Task objective
Using the data beneath this instruction, retype only the lines from the one that contains "Write part 3" down to the one that contains "rear_wheel(bikeA, W3, 4.740270921862279, 1)", both included, exactly as they appear.

Task inputs
........
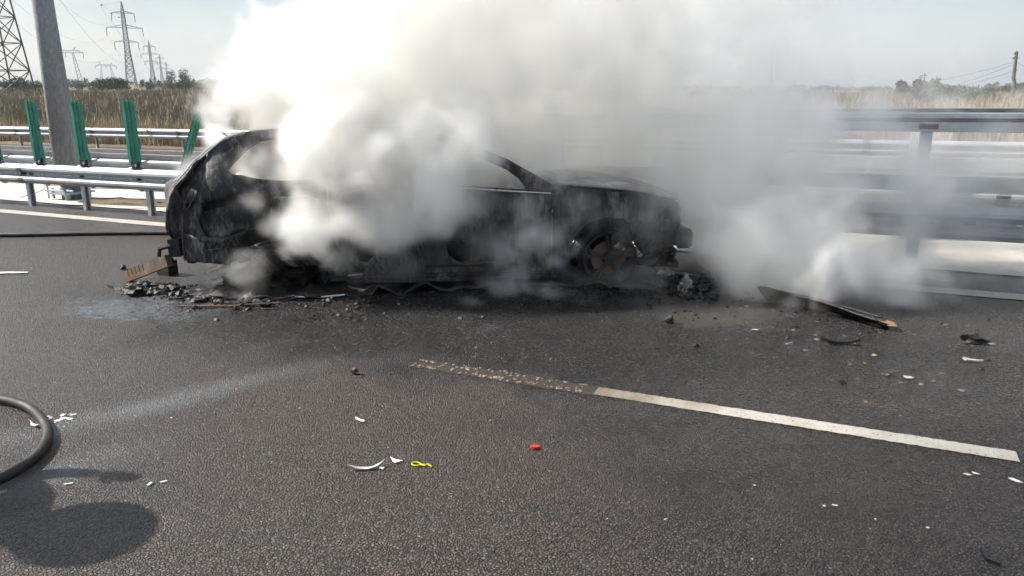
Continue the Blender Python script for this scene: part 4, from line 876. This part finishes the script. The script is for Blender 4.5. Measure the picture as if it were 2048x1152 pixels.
........
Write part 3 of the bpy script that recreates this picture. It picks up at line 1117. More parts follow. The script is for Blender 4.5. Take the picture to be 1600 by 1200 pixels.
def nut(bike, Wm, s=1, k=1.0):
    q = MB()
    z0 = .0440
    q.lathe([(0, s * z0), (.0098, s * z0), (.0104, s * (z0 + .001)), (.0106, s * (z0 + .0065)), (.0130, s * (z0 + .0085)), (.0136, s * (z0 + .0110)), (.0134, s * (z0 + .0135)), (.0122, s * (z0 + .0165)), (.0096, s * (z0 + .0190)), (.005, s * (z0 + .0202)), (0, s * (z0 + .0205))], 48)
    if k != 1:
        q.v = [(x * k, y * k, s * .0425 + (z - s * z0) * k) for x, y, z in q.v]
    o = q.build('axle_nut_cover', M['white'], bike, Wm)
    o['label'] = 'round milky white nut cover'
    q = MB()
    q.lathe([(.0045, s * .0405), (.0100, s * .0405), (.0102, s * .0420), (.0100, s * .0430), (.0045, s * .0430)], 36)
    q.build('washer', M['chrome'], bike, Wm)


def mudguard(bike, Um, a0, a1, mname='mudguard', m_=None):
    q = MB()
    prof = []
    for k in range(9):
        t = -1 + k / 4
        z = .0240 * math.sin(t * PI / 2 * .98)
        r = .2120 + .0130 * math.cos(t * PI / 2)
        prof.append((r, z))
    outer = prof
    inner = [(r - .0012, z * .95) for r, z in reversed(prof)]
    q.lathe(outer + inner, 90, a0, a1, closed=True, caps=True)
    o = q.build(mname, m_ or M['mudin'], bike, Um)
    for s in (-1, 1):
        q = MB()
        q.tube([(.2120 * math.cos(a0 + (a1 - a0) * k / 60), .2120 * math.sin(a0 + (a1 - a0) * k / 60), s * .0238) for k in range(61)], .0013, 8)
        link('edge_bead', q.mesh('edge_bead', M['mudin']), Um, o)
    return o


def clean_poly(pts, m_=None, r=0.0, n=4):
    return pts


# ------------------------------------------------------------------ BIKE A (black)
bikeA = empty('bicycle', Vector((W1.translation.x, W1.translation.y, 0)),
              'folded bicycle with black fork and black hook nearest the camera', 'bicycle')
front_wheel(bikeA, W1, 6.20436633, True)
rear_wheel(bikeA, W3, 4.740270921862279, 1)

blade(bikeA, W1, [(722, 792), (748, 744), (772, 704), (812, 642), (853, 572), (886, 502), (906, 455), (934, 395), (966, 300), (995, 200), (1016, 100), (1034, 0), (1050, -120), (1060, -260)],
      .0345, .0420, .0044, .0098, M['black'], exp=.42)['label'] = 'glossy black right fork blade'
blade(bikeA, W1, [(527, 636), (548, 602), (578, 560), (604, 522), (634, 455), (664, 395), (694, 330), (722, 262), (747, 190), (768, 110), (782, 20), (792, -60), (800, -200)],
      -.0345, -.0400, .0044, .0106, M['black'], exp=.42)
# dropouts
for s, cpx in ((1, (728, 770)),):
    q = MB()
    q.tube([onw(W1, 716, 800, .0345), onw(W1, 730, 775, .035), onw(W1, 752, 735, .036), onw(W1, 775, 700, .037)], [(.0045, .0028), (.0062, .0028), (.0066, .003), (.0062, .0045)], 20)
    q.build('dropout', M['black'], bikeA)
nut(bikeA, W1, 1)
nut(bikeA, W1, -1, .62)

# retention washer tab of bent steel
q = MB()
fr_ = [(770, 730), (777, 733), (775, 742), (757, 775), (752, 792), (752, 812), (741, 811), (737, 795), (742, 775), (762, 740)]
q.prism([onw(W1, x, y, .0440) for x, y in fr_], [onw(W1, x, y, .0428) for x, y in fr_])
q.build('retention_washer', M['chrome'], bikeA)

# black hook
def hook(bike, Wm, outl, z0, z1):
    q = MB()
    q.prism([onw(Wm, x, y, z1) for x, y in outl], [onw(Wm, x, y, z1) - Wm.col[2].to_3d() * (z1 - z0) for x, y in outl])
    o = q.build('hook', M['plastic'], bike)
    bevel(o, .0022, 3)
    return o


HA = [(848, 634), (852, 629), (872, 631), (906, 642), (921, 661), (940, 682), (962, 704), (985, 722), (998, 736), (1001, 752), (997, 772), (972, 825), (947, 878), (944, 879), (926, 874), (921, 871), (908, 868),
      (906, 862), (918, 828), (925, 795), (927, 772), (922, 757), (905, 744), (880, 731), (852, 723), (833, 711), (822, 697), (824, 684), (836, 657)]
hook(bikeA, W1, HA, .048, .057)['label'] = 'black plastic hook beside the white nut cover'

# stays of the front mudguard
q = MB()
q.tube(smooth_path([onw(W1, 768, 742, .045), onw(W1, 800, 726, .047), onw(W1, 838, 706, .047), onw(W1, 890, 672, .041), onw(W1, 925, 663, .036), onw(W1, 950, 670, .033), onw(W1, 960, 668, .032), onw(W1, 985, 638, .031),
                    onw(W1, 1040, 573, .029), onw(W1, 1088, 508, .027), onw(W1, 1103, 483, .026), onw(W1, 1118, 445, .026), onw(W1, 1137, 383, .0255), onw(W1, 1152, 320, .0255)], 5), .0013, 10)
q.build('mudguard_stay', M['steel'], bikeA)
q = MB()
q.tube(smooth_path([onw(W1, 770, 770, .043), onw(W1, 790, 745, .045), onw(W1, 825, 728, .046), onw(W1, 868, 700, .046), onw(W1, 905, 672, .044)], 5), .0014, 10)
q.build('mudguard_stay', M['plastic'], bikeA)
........
Solution to this problem
Write part 3 of the bpy script that recreates this picture. It picks up at line 1117. More parts follow. The script is for Blender 4.5. Take the picture to be 1600 by 1200 pixels.
def nut(bike, Wm, s=1, k=1.0):
    q = MB()
    z0 = .0440
    q.lathe([(0, s * z0), (.0098, s * z0), (.0104, s * (z0 + .001)), (.0106, s * (z0 + .0065)), (.0130, s * (z0 + .0085)), (.0136, s * (z0 + .0110)), (.0134, s * (z0 + .0135)), (.0122, s * (z0 + .0165)), (.0096, s * (z0 + .0190)), (.005, s * (z0 + .0202)), (0, s * (z0 + .0205))], 48)
    if k != 1:
        q.v = [(x * k, y * k, s * .0425 + (z - s * z0) * k) for x, y, z in q.v]
    o = q.build('axle_nut_cover', M['white'], bike, Wm)
    o['label'] = 'round milky white nut cover'
    q = MB()
    q.lathe([(.0045, s * .0405), (.0100, s * .0405), (.0102, s * .0420), (.0100, s * .0430), (.0045, s * .0430)], 36)
    q.build('washer', M['chrome'], bike, Wm)


def mudguard(bike, Um, a0, a1, mname='mudguard', m_=None):
    q = MB()
    prof = []
    for k in range(9):
        t = -1 + k / 4
        z = .0240 * math.sin(t * PI / 2 * .98)
        r = .2120 + .0130 * math.cos(t * PI / 2)
        prof.append((r, z))
    outer = prof
    inner = [(r - .0012, z * .95) for r, z in reversed(prof)]
    q.lathe(outer + inner, 90, a0, a1, closed=True, caps=True)
    o = q.build(mname, m_ or M['mudin'], bike, Um)
    for s in (-1, 1):
        q = MB()
        q.tube([(.2120 * math.cos(a0 + (a1 - a0) * k / 60), .2120 * math.sin(a0 + (a1 - a0) * k / 60), s * .0238) for k in range(61)], .0013, 8)
        link('edge_bead', q.mesh('edge_bead', M['mudin']), Um, o)
    return o


def clean_poly(pts, m_=None, r=0.0, n=4):
    return pts


# ------------------------------------------------------------------ BIKE A (black)
bikeA = empty('bicycle', Vector((W1.translation.x, W1.translation.y, 0)),
              'folded bicycle with black fork and black hook nearest the camera', 'bicycle')
front_wheel(bikeA, W1, 6.20436633, True)
rear_wheel(bikeA, W3, 4.740270921862279, 1)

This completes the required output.